Here’s a prominent example, from Bob Klapisch of FOXSports.com:

Girardi’s over-reliance on numbers failed the Yankees time and again in the final week of the season, revealing a lack of trust in his own instincts. As a result, the Yankees never found that “on” switch in Game 6, because Girardi didn’t know how to ask for it. It’s not in his nature to peel away the layers of his players’ psychological flesh. Instead, the manager relied on matchups, trends and data--all the trimmings of the sabermetric era.

Here’s the problem with that notion: One of the basic tenets of sabermetrics is that individual hitter-pitcher matchups with track records consisting of some small number of plate appearances has very little predictive value. Girardi isn’t alone in relying on those small-sample numbers and in fact it’s a common practice among big-league managers, but doing so is the exact opposite of sabermetrics.

Klapisch sees Girardi looking at numbers and simply assumes those numbers equal sabermetrics, but that couldn’t be further from the truth.
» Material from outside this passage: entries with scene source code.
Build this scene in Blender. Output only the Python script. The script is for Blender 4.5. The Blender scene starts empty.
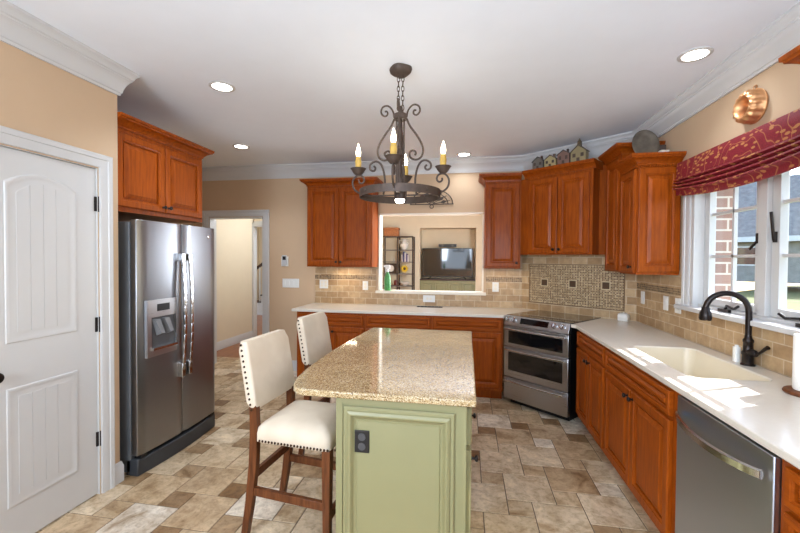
import bpy, bmesh, math, random
from mathutils import Vector, Matrix
random.seed(7)
R = math.radians
SC = bpy.context.scene
COL = SC.collection

# ------------------------------------------------------------------ camera, world, sun, lamps, exposure
cam_d = bpy.data.cameras.new('camera')
cam = bpy.data.objects.new('camera', cam_d)
COL.objects.link(cam)
cam_d.sensor_width = 36.0
cam_d.lens = 385.376 / 800 * 36.0
cam_d.clip_start = 0.05
cr = Vector((0.9851218, 0.1717260, 0.0067186))
cu = Vector((-0.0099226, 0.0178057, 0.9997922))
cw = Vector((-0.1715706, 0.9849838, -0.0192448))
cam.matrix_world = Matrix((
    (cr.x, cu.x, -cw.x, 0.0),
    (cr.y, cu.y, -cw.y, 0.0),
    (cr.z, cu.z, -cw.z, 1.4942),
    (0, 0, 0, 1)))
SC.camera = cam

world = bpy.data.worlds.new('sky')
SC.world = world
world.use_nodes = True
wn = world.node_tree.nodes
wl = world.node_tree.links
wn.clear()
w_out = wn.new('ShaderNodeOutputWorld')
w_bg = wn.new('ShaderNodeBackground')
w_sky = wn.new('ShaderNodeTexSky')
w_sky.sky_type = 'NISHITA'
w_sky.sun_disc = False
w_sky.sun_elevation = R(39)
w_sky.sun_rotation = R(66)
w_sky.air_density = 1.0
w_sky.dust_density = 1.5
wl.new(w_sky.outputs[0], w_bg.inputs[0])
wl.new(w_bg.outputs[0], w_out.inputs[0])
w_bg.inputs[1].default_value = 0.8

sun_d = bpy.data.lights.new('sun', 'SUN')
sun_d.energy = 16.0
sun_d.angle = R(0.6)
sun_d.color = (0.9, 0.93, 1.0)
sun = bpy.data.objects.new('sun', sun_d)
COL.objects.link(sun)
sun.rotation_euler = Vector((1.0, 0.45, 0.888)).to_track_quat('Z', 'Y').to_euler()


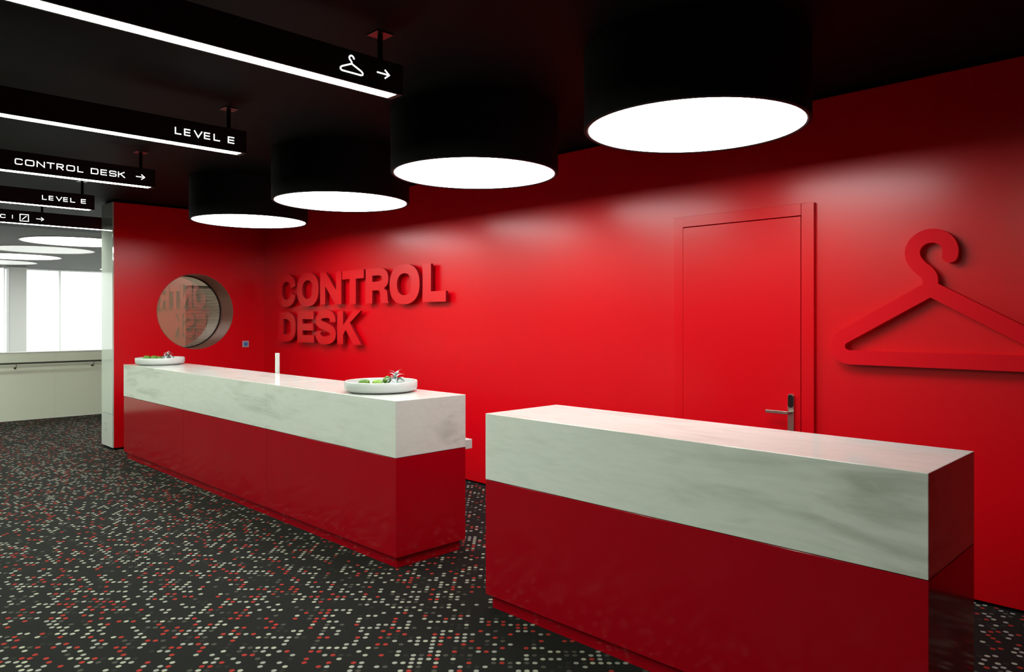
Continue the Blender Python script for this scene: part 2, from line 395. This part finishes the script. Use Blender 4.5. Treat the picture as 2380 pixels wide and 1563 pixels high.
# ------------------------------------------------------------------ far hall: parapet, rail, facade
pp = structure('wall_parapet', box((XF - .16, -6, 0), (XF - .02, 9, 1.08)), M_PARAPET)
ys = [-5.9, -4.2, -2.5, -.8, .9, 3.17 - .0, 5.0, 7.0, 8.9]
for a, b in zip(ys, ys[1:]):
    obj('panel', box((XF - .03, a + .0008, .004), (XF, b - .0008, 1.08), .0005), M_PARAPET, pp)
obj('coping', box((XF - .19, -6, 1.0805), (XF, 9, 1.105), .002), M_WHITE, pp)
hr = empty('handrail', (XF + .09, 2.4, 0), 'thin dark handrail on small brackets along the white parapet', 'handrail')
obj('rail', tube([(XF + .10, -5.5, .93), (XF + .10, 8.5, .93)], .014, 12), M_RAIL, hr)
for y in (-1.85, -.735, .38, 1.497, 2.614, 3.73, 4.845):
    bm = tube([(XF + .10, y, .915), (XF + .10, y, .862), (XF + .085, y, .848), (XF + .0, y, .848)], .0045, 8)
    tube([(XF + .012, y, .848), (XF, y, .848)], .018, 14, bm=bm)
    obj('bracket', bm, M_RAIL, hr)

# facade: frames and panes
k = 2
for a, b in ((-7.9, -4.9), (-4.85, -1.85), (-1.8, 1.2), (1.25, 4.4), (4.5, 5.93), (5.932, 8.95)):
    w = empty('window_%d' % k, (XFA, (a + b) / 2, 0), kind='structure'); k += 1
    fw = .022
    fb = box((XFA - .04, a, -1), (XFA + .04, a + fw, ZC)); box((XFA - .04, b - fw, -1), (XFA + .04, b, ZC), bm=fb)
    box((XFA - .04, a + fw, ZC - .04), (XFA + .04, b - fw, ZC), bm=fb); box((XFA - .04, a + fw, -1), (XFA + .04, b - fw, -.94), bm=fb)
    obj('window_frame', fb, M_FRAME, w)
    obj('pane', box((XFA - .006, a + fw, -.94), (XFA + .006, b - fw, ZC - .04)), M_GLASS, w)
structure('wall_column', box((XFA + .35, 4.50, -1), (XFA + .75, 4.93, ZC), .02), M_FRAME)
structure('wall_hall_end', box((XFA - .3, -8.2, -1), (XF, -8, ZC)), M_HALLWALL)
def curtain(y0, y1, x, label, amp=.035):
    bm = bmesh.new(); n = int((y1 - y0) / .02); rows = []
    for z in (-.95, ZC - .02):
        ph = 0; r = []
        for i in range(n + 1):
            y = y0 + (y1 - y0) * i / n
            r.append(bm.verts.new((x + amp * math.sin(y * 38 + 2.1 * math.sin(y * 3.1)), y, z)))
        rows.append(r)
    for i in range(n): bm.faces.new((rows[0][i], rows[0][i + 1], rows[1][i + 1], rows[1][i]))
    o = obj('curtain', bm, M_SHEER, None, (x, (y0 + y1) / 2, -.95), smooth=True)
    tag(o, label, 'curtain', 'sheer curtains on the far facade'); return o
curtain(1.3, 4.42, XFA + .22, 'white sheer curtain on the far window left of the pale column')
curtain(4.98, 8.9, XFA + .22, 'white sheer curtain on the far window right of the pale column')
curtain(-7.8, 1.2, XFA + .22, 'white sheer curtain along the far windows beyond the left of the opening')

# round ceiling lights of the far hall
for i, (x, y, lit, lb) in enumerate([
        (-15.93, 4.01, True, 'large lit round ceiling disc nearest the hanging sign beams'),
        (-18.3, 3.93, False, 'dimmer white round ceiling disc, second from the sign beams'),
        (-20.75, 3.86, True, 'lit round ceiling disc, third from the sign beams'),
        (-23.1, 3.84, False, 'dimmer white round ceiling disc nearest the far windows'),
        (-24.0, 7.6, True, 'lit round ceiling disc half hidden by the white pier')]):
    r = empty('round_ceiling_light', (x, y, ZC), lb, 'ceiling light', 'round lights in the grey hall ceiling')
    obj('trim_ring', lathe([(.97, 0), (.97, -.012), (.94, -.012), (.94, 0)], (x, y, ZC), 72, close=True), M_WHITE, r)
    obj('diffuser', lathe([(0, -.006), (.94, -.006)], (x, y, ZC), 72), E_DISC if lit else M_DISC_GLOW, r)

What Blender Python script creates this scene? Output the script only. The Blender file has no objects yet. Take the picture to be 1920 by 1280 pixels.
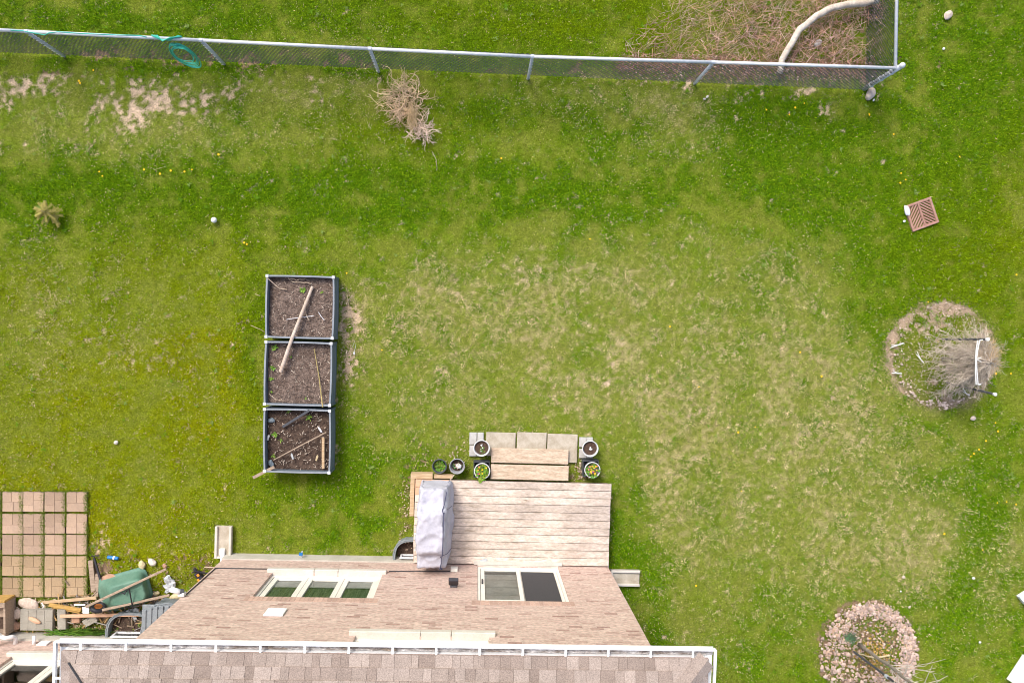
import bpy, bmesh, math, random
import numpy as np
from mathutils import Vector, Matrix, Quaternion

random.seed(7)
rng = np.random.default_rng(11)
R = math.radians
SC = bpy.context.scene
COL = SC.collection

# ------------------------------------------------------------------ camera
CAM_H = 14.5                      # metres above the lawn
FPX = 1390.0                      # focal length, in pixels of the 1920 px wide frame
NAD = (896.2, 612.8)              # where "straight down" falls in the frame
cam_d = bpy.data.cameras.new("camera")
cam = bpy.data.objects.new("camera", cam_d)
COL.objects.link(cam)
cam_d.sensor_width = 36.0
cam_d.lens = 36.0 * FPX / 1920.0
cam_d.clip_end = 2000
_n = Vector(((NAD[0] - 960) / FPX, -(NAD[1] - 640) / FPX, -1)).normalized()
CQ = _n.rotation_difference(Vector((0, 0, -1)))
cam.rotation_mode = 'QUATERNION'
cam.rotation_quaternion = CQ
cam.location = (0, 0, CAM_H)
SC.camera = cam

# ------------------------------------------------------------------ world + sun (bright overcast)
SUN_EL, SUN_AZ = 50.0, -30.0      # azimuth from +Y (top of the photo) towards -X
world = bpy.data.worlds.new("World")
SC.world = world
world.use_nodes = True
wn = world.node_tree.nodes
bg = wn['Background']
sky = wn.new('ShaderNodeTexSky')
sky.sky_type = 'NISHITA'
sky.sun_disc = False
sky.sun_elevation = R(SUN_EL)
sky.sun_rotation = R(SUN_AZ)
sky.air_density = 1.0
sky.dust_density = 4.0
sky.ozone_density = 0.6
world.node_tree.links.new(sky.outputs[0], bg.inputs[0])
bg.inputs[1].default_value = 0.15
sd = bpy.data.lights.new("sun", 'SUN')
sd.energy = 1.5
sd.angle = R(16)
sd.color = (1.0, 0.965, 0.91)
sun = bpy.data.objects.new("sun", sd)
COL.objects.link(sun)
_sv = Vector((math.sin(R(SUN_AZ)) * math.cos(R(SUN_EL)), math.cos(R(SUN_AZ)) * math.cos(R(SUN_EL)), math.sin(R(SUN_EL))))
sun.rotation_euler = _sv.to_track_quat('Z', 'Y').to_euler()
sun.location = (0, 0, 30)
SC.view_settings.view_transform = 'Standard'
SC.view_settings.look = 'None'
SC.view_settings.gamma = 1.0
SC.view_settings.exposure = 0.72
SC.cycles.filter_width = 1.0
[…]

Any decent sabermetrician would tell you that one batter being 1-for-6 with three strikeouts and another batter being 3-for-8 with two homers versus the same pitcher over the span of multiple seasons has close to zero value and in fact Girardi’s reliance on such data has been criticized by various stat-friendly Yankees writers and bloggers.

If media members want to criticize and mock Girardi for making decisions based on hitter-pitcher matchups and for keeping that data in a binder, go right ahead. Just don’t attach that type of thinking to sabermetrics.